Spoken words are events, engaged in time and indeed in the present. Plato’s ideas were the polar opposite: not events at all, but motionless “objective” existence, impersonal, and out of time. (34).

Ong, Walter J. The Presence of the Word: Some Prolegomena for Cultural and Religious History. The Terry Lectures. New Haven: Yale University Press, 1967.

While I have written in the past on Plato’s view and detailed various arguments from The Phaedrus, it is worth again addressing here, since Ong discusses it in this text. What we get from Plato is, essentially, a solid commitment to the spoken word and a strong aversion to the written word, believing it an approximation of the spoken word, which is actually an approximation of thought. He did write down certain things, such as some of Socrates’ teachings. However, the style was very unlike that of oral, and he strongly affirmed that “one cannot not put what is really essential to wisdom in writing, for this is to falsify it, and noting in The Phaedrus (274) that writing serves merely recall, not memory or wisdom” (55).

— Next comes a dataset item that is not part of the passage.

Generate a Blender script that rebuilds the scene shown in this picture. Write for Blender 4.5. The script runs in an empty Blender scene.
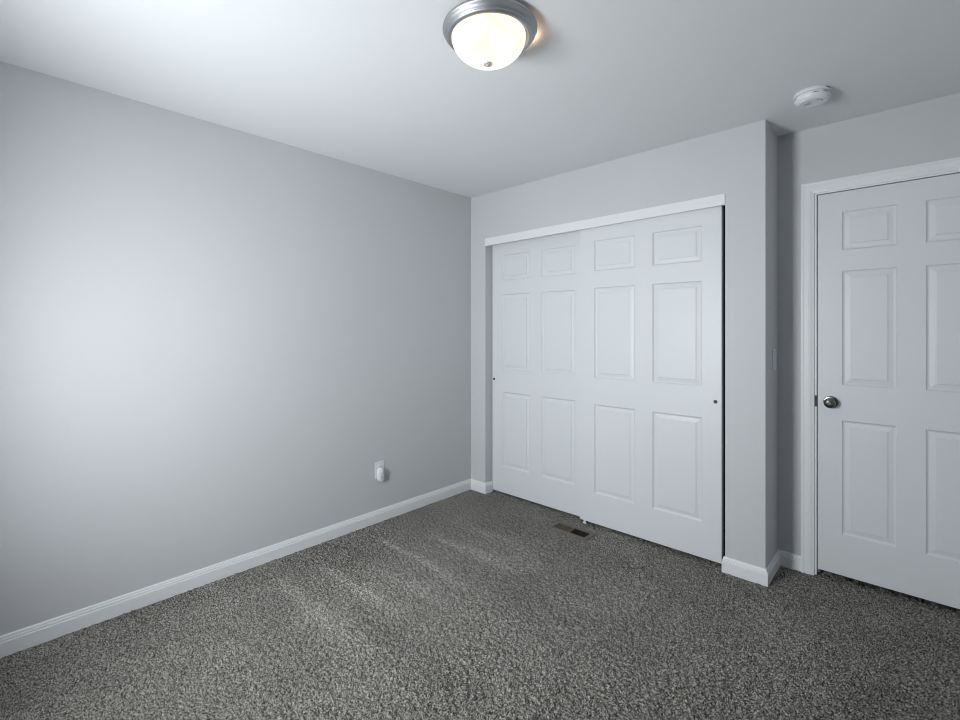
import bpy, bmesh, math
import numpy as np
from mathutils import Vector

PI = math.pi
sc = bpy.context.scene
COL = sc.collection

# ---------------------------------------------------------------- camera
FPX, CY, YAW, ROLL = 468.35, 328.4, 0.75387, -0.00064
cam_d = bpy.data.cameras.new('camera')
cam_d.sensor_fit = 'HORIZONTAL'
cam_d.sensor_width = 36.0
cam_d.lens = FPX / 960 * 36.0
cam_d.shift_y = -(360 - CY) / 960
cam_d.clip_start = 0.05
cam = bpy.data.objects.new('camera', cam_d)
COL.objects.link(cam)
cam.location = (2.7503, -2.8171, 1.3433)
cam.rotation_euler = (PI / 2, 0, YAW)
sc.camera = cam

# ---------------------------------------------------------------- world, daylight, exposure
world = bpy.data.worlds.new('sky')
sc.world = world
world.use_nodes = True
wn = world.node_tree.nodes
wn['Background'].inputs['Color'].default_value = (0.80, 0.90, 1.0, 1)
wn['Background'].inputs['Strength'].default_value = 1.0

WX0, WX1, WZ0, WZ1 = 0.84, 1.46, 0.81, 1.76
YN, XR, H, D, J = -3.288, 3.25, 2.44, 0.2994, 2.160   # near wall, right wall, ceiling, door wall, closet corner
al = bpy.data.lights.new('window_daylight', 'AREA')
al.shape = 'RECTANGLE'
al.size, al.size_y = WX1 - WX0, WZ1 - WZ0
al.energy = 82.0
al.spread = math.radians(154)
al.color = (0.93, 0.97, 1.0)
alo = bpy.data.objects.new('window_daylight', al)
COL.objects.link(alo)
alo.location = ((WX0 + WX1) / 2, YN - 0.16, (WZ0 + WZ1) / 2)
alo.rotation_euler = (PI / 2, 0, 0)                # shines towards +Y, into the room

vs = sc.view_settings
vs.view_transform = 'Standard'
vs.look = 'None'
vs.gamma = 1.0
vs.use_curve_mapping = False
vs.exposure = 0.0
sc.cycles.filter_width = 1.0


# ---------------------------------------------------------------- materials
def mat(name, color, rough=0.5, metal=0.0, spec=0.5):
    m = bpy.data.materials.new(name)
    m.use_nodes = True
    b = m.node_tree.nodes['Principled BSDF']
    b.inputs['Base Color'].default_value = (*color, 1)
    b.inputs['Roughness'].default_value = rough
    b.inputs['Metallic'].default_value = metal
    b.inputs['Specular IOR Level'].default_value = spec
    return m, m.node_tree, b


def noise(nt, scale, detail=2.0, vec=None, rough=0.5):
    n = nt.nodes.new('ShaderNodeTexNoise')
    n.inputs['Scale'].default_value = scale
    n.inputs['Detail'].default_value = detail
    n.inputs['Roughness'].default_value = rough
    if vec is not None:
        nt.links.new(vec, n.inputs['Vector'])
    return n


def coords(nt, scale=(1, 1, 1)):
    t = nt.nodes.new('ShaderNodeTexCoord')
    mp = nt.nodes.new('ShaderNodeMapping')
    mp.inputs['Scale'].default_value = scale
    nt.links.new(t.outputs['Object'], mp.inputs['Vector'])
    return mp.outputs['Vector']


def bump(nt, b, height, strength, dist):
    bp = nt.nodes.new('ShaderNodeBump')
    bp.inputs['Strength'].default_value = strength
    bp.inputs['Distance'].default_value = dist
    nt.links.new(height, bp.inputs['Height'])
    nt.links.new(bp.outputs['Normal'], b.inputs['Normal'])


def mixcol(nt, fac, c0, c1):
    r = nt.nodes.new('ShaderNodeValToRGB')
    r.color_ramp.elements[0].color = (*c0, 1)
    r.color_ramp.elements[1].color = (*c1, 1)
    nt.links.new(fac, r.inputs['Fac'])
    return r


def paint(name, c, var, rough, spec, scale=220, strength=0.06):
    m, nt, b = mat(name, c, rough, 0, spec)
    v = coords(nt)
    n1 = noise(nt, 1.7, 3, v)
    r = mixcol(nt, n1.outputs['Fac'], tuple(x * (1 - var) for x in c), tuple(x * (1 + var) for x in c))
    r.color_ramp.elements[0].position = 0.3
    r.color_ramp.elements[1].position = 0.7
    nt.links.new(r.outputs['Color'], b.inputs['Base Color'])
    n2 = noise(nt, scale, 3, v)
    bump(nt, b, n2.outputs['Fac'], strength, 0.001)
    return m


M = {}
M['wall'] = paint('grey_wall_paint', (0.560, 0.569, 0.585), 0.012, 0.55, 0.35)
M['hall'] = paint('shade_darkened_paint', (0.10, 0.10, 0.105), 0.012, 0.6, 0.3)  # wall grey darkened: the closet gap's shade is put into the colour
M['ceiling'] = paint('white_ceiling_paint', (0.775, 0.79, 0.80), 0.006, 0.8, 0.2)
M['trim'] = paint('white_trim_paint', (0.765, 0.78, 0.79), 0.0, 0.38, 0.45, 60, 0.02)


def door_paint():
    c = (0.680, 0.700, 0.720)
    m, nt, b = mat('white_door_paint', c, 0.42, 0, 0.45)
    v = coords(nt, (150, 150, 5))
    n = noise(nt, 1.0, 4, v, 0.6)
    v2 = coords(nt, (60, 60, 1.5))
    n2 = noise(nt, 1.0, 2, v2)
    mx = nt.nodes.new('ShaderNodeMath')
    mx.operation = 'MULTIPLY'
    nt.links.new(n.outputs['Fac'], mx.inputs[0])
    nt.links.new(n2.outputs['Fac'], mx.inputs[1])
    bump(nt, b, mx.outputs[0], 0.25, 0.0012)
    return m


M['door'] = door_paint()


def carpet():
    m, nt, b = mat('grey_carpet_pile', (0.2, 0.2, 0.2), 0.95, 0, 0.05)
    v = coords(nt)
    n1 = noise(nt, 200, 3, v, 0.7)
    r1 = mixcol(nt, n1.outputs['Fac'], (0.022, 0.0207, 0.0175), (0.430, 0.414, 0.378))
    r1.color_ramp.elements[0].position = 0.42
    r1.color_ramp.elements[1].position = 0.62
    at = nt.nodes.new('ShaderNodeAttribute')
    at.attribute_name = 'nap'
    hsv = nt.nodes.new('ShaderNodeMix')
    hsv.data_type = 'RGBA'
    hsv.blend_type = 'MULTIPLY'
    hsv.inputs['Factor'].default_value = 1.0
    nr = nt.nodes.new('ShaderNodeMapRange')
    nr.inputs['To Min'].default_value = 0.70
    nr.inputs['To Max'].default_value = 1.55
    nt.links.new(at.outputs['Fac'], nr.inputs['Value'])
    cb = nt.nodes.new('ShaderNodeCombineColor')
    for i in range(3):
        nt.links.new(nr.outputs['Result'], cb.inputs[i])
    nt.links.new(r1.outputs['Color'], hsv.inputs['A'])
    nt.links.new(cb.outputs['Color'], hsv.inputs['B'])
    nt.links.new(hsv.outputs['Result'], b.inputs['Base Color'])
    return m


M['carpet'] = carpet()
M['nickel'], nt, b = mat('brushed_nickel', (0.43, 0.44, 0.45), 0.46, 1.0)
bump(nt, b, noise(nt, 1, 3, coords(nt, (30, 30, 900))).outputs['Fac'], 0.08, 0.0005)
M['finial'], nt, b = mat('glow_tinted_nickel', (0.82, 0.74, 0.64), 0.55, 0.7)  # nickel made pale and warm, the lamp's glow on it painted into the colour
M['dark_nickel'], nt, b = mat('dark_satin_nickel', (0.17, 0.165, 0.16), 0.24, 1.0)
M['black_metal'], nt, b = mat('blackened_metal', (0.03, 0.03, 0.03), 0.45, 0.6)
M['plastic'], nt, b = mat('white_plastic', (0.74, 0.76, 0.78), 0.35)
bump(nt, b, noise(nt, 300, 2, coords(nt)).outputs['Fac'], 0.02, 0.0005)
M['grey_plastic'], nt, b = mat('pale_grey_plastic', (0.50, 0.52, 0.54), 0.45)
M['dark'], nt, b = mat('dark_slot', (0.012, 0.012, 0.014), 0.7)
M['duct'], nt, b = mat('dark_duct', (0.004, 0.004, 0.004), 0.85)
M['register'], nt, b = mat('brown_register_enamel', (0.140, 0.118, 0.100), 0.5, 0.2)
bump(nt, b, noise(nt, 120, 2, coords(nt)).outputs['Fac'], 0.05, 0.0005)
M['louver'], nt, b = mat('dark_brown_louver_enamel', (0.062, 0.044, 0.030), 0.5, 0.1)
M['pvc'], nt, b = mat('window_vinyl', (0.78, 0.79, 0.80), 0.4)

M['dome'], nt, b = mat('lit_alabaster_glass', (0.30, 0.29, 0.27), 0.30)
n = noise(nt, 9, 4, coords(nt), 0.6)
r = mixcol(nt, n.outputs['Fac'], (1.0, 0.72, 0.50), (1.0, 0.93, 0.83))
r.color_ramp.elements[0].position = 0.30
r.color_ramp.elements[1].position = 0.52
nt.links.new(r.outputs['Color'], b.inputs['Emission Color'])
b.inputs['Emission Strength'].default_value = 1.02

m = bpy.data.materials.new('window_glass')
m.use_nodes = True
nt = m.node_tree
nt.nodes.clear()
o_ = nt.nodes.new('ShaderNodeOutputMaterial')
mx = nt.nodes.new('ShaderNodeMixShader')
mx.inputs[0].default_value = 0.06
tr = nt.nodes.new('ShaderNodeBsdfTransparent')
gl = nt.nodes.new('ShaderNodeBsdfGlossy')
gl.inputs['Roughness'].default_value = 0.02
nt.links.new(tr.outputs[0], mx.inputs[1])
nt.links.new(gl.outputs[0], mx.inputs[2])
nt.links.new(mx.outputs[0], o_.inputs['Surface'])
M['glass'] = m


# ---------------------------------------------------------------- mesh helpers
class MB:
    """collects shapes for ONE mesh object"""

    def __init__(self):
        self.v, self.f = [], []

    def quad_grid(self, verts, faces):
        o = len(self.v)
        self.v += [tuple(p) for p in verts]
        self.f += [tuple(o + i for i in f) for f in faces]
        return self

    def box(self, x0, x1, y0, y1, z0, z1):
        return self.quad_grid(
            [(x, y, z) for z in (z0, z1) for y in (y0, y1) for x in (x0, x1)],
            [(0, 2, 3, 1), (4, 5, 7, 6), (0, 1, 5, 4), (2, 6, 7, 3), (0, 4, 6, 2), (1, 3, 7, 5)])

    def lathe(self, prof, n=48, axis='z', c=(0, 0, 0)):
        """prof: (radius, height) from one end to the other"""
        vs_, fs_ = [], []
        for (r, h) in prof:
            for k in range(n):
                a = 2 * PI * k / n
                p = (r * math.cos(a), r * math.sin(a), h)
                if axis == 'y':
                    p = (p[0], p[2], p[1])
                elif axis == 'x':
                    p = (p[2], p[0], p[1])
                vs_.append((p[0] + c[0], p[1] + c[1], p[2] + c[2]))
        for i in range(len(prof) - 1):
            for k in range(n):
                k2 = (k + 1) % n
                fs_.append((i * n + k, i * n + k2, (i + 1) * n + k2, (i + 1) * n + k))
        fs_.append(tuple(range(n)))
        fs_.append(tuple((len(prof) - 1) * n + k for k in range(n)))
        return self.quad_grid(vs_, fs_)

    def build(self, name, material, parent=None, smooth=False, bevel=0.0, loc=(0, 0, 0)):
        me = bpy.data.meshes.new(name)
        me.from_pydata(self.v, [], self.f)
        bm = bmesh.new()
        bm.from_mesh(me)
        bmesh.ops.remove_doubles(bm, verts=bm.verts, dist=1e-5)
        bmesh.ops.recalc_face_normals(bm, faces=bm.faces)
        bm.to_mesh(me)
        bm.free()
        me.materials.append(material)
        o = bpy.data.objects.new(name, me)
        COL.objects.link(o)
        o.location = loc
        if parent:
            o.parent = parent
        if smooth:
            me.shade_smooth()
            me.set_sharp_from_angle(angle=math.radians(35))
        if bevel:
            bv = o.modifiers.new('edge', 'BEVEL')
            bv.width = bevel
            bv.segments = 3
            bv.limit_method = 'ANGLE'
        return o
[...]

In this era, we consider writing to have a purpose beyond what Plato sees. We use it for writing, for memory, for entertainment, etc., and certainly to gain wisdom. We also use it to record thoughts, conversations, and ideas in a way that was not used, and perhaps not essential, in antiquity. However, in both eras, speech is still preferable.

“In all human cultures the spoken word appears as the closest sensory equivalent of fully developed interior thought” (138).